An important consequence of the Recount and Countback methods for selecting replacements is that they are known before the vacancy actually occurs, potentially influencing the circumstances which create the vacancy in the first place.

History

Thomas Wright Hill first proposed transferable voting in 1821.

In 1855 Carl Andrae proposed a transferable vote system in Denmark. It was used in 1856 to elect the Rigsdag. In 1866 it was adapted for indirect elections to the second chamber, the Landsting, until 1915.

Thomas Hare is generally credited with conceiving of Single Transferable Voting, and he independently developed the idea in the 1857. He proposed a single national constituency.
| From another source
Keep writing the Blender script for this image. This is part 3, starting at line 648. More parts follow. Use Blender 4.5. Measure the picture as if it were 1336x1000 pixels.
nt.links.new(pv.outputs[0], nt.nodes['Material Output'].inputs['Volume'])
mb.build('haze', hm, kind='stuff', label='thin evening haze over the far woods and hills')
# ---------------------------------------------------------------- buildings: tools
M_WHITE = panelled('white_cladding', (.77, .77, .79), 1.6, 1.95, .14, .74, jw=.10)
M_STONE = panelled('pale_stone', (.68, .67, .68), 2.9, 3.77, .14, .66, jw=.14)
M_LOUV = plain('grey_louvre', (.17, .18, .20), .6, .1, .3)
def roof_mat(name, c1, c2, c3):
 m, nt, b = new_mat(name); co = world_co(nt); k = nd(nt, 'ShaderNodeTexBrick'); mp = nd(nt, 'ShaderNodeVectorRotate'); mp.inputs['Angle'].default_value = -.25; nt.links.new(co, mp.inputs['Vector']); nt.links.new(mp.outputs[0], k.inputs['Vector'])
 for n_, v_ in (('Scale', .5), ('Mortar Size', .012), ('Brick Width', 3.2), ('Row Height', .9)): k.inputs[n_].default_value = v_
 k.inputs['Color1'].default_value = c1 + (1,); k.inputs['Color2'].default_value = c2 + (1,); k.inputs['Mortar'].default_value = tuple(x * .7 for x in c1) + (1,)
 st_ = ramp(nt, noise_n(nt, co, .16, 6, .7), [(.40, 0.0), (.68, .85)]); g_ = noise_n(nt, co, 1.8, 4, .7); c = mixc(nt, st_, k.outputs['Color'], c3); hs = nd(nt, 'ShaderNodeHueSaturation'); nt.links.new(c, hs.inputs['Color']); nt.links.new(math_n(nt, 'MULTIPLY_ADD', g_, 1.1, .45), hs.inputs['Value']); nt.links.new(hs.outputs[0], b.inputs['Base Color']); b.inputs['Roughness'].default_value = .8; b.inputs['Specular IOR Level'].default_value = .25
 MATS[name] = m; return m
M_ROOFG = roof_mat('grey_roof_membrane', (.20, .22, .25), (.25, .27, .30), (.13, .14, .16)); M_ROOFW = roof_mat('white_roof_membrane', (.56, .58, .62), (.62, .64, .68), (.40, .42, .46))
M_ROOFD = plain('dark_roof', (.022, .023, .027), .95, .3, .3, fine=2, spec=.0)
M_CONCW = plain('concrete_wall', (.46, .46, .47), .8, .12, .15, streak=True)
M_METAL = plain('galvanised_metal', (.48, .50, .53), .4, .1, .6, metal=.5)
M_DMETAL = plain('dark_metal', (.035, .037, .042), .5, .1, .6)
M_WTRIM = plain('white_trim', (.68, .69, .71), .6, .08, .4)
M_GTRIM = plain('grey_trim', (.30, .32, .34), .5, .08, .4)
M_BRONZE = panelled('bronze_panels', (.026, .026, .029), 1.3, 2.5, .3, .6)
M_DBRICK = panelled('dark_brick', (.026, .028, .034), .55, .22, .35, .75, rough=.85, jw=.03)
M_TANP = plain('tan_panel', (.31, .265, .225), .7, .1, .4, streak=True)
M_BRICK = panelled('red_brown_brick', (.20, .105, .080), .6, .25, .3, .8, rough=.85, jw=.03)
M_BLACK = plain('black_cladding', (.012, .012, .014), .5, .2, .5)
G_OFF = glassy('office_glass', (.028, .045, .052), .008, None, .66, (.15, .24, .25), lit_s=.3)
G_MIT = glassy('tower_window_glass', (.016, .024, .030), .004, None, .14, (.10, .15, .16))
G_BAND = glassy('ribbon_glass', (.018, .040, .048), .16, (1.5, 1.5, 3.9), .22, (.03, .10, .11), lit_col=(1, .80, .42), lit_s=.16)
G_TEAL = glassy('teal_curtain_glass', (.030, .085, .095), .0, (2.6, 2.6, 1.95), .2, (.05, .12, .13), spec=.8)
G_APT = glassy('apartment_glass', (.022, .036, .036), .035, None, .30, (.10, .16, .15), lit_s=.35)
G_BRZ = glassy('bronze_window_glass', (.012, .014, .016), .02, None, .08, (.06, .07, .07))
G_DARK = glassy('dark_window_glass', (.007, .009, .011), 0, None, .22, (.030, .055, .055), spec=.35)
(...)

His view was that it should be a means of "making the exercise of the suffrage a step in the elevation of the individual character, whether it be found in the majority or the minority". He proposed that electors should have the opportunity of discovering which candidate their vote had counted for, to improve their personal connexion with voting.

John Stuart Mill was an early proponent of STV and praised it in "On Representation." In the "English Constitution" Walter Bagehot praised the Hare system for allowing everyone, even ideological minorities, to elect an MP, but said that the Hare would create more problems than it solved. "[the Hare system] is inconsistent with the extrinsic independence as well as the inherent moderation of a Parliament – two of the conditions we have seen, are essential to the bare possibility of parliamentary government."

STV spread through the British Empire – leading it to be sometimes known as British Proportional Representation. Andrew Inglis Clark was successful in persuading the Tasmanian House of Assembly to be the first parliament in the world elected by Hare-Clark in 1896. Hare-Clark is named after Thomas Hare and Andrew Inglis Clark.

It was used in Canada in Calgary and Edmonton from 1926 to 1955.

It has found use in America, and from 1936 to 1947 it was used in New York City municipal elections for a short while to break the Democrats' strangehold on the city. This reverted again to First Past The Post, after strenuous attempts by the Democrats to reverse the change, aided by scraes over the election of Communist candidates.

Meek's version contained the innovation that electors could rank preferences equally, but this option has not been used.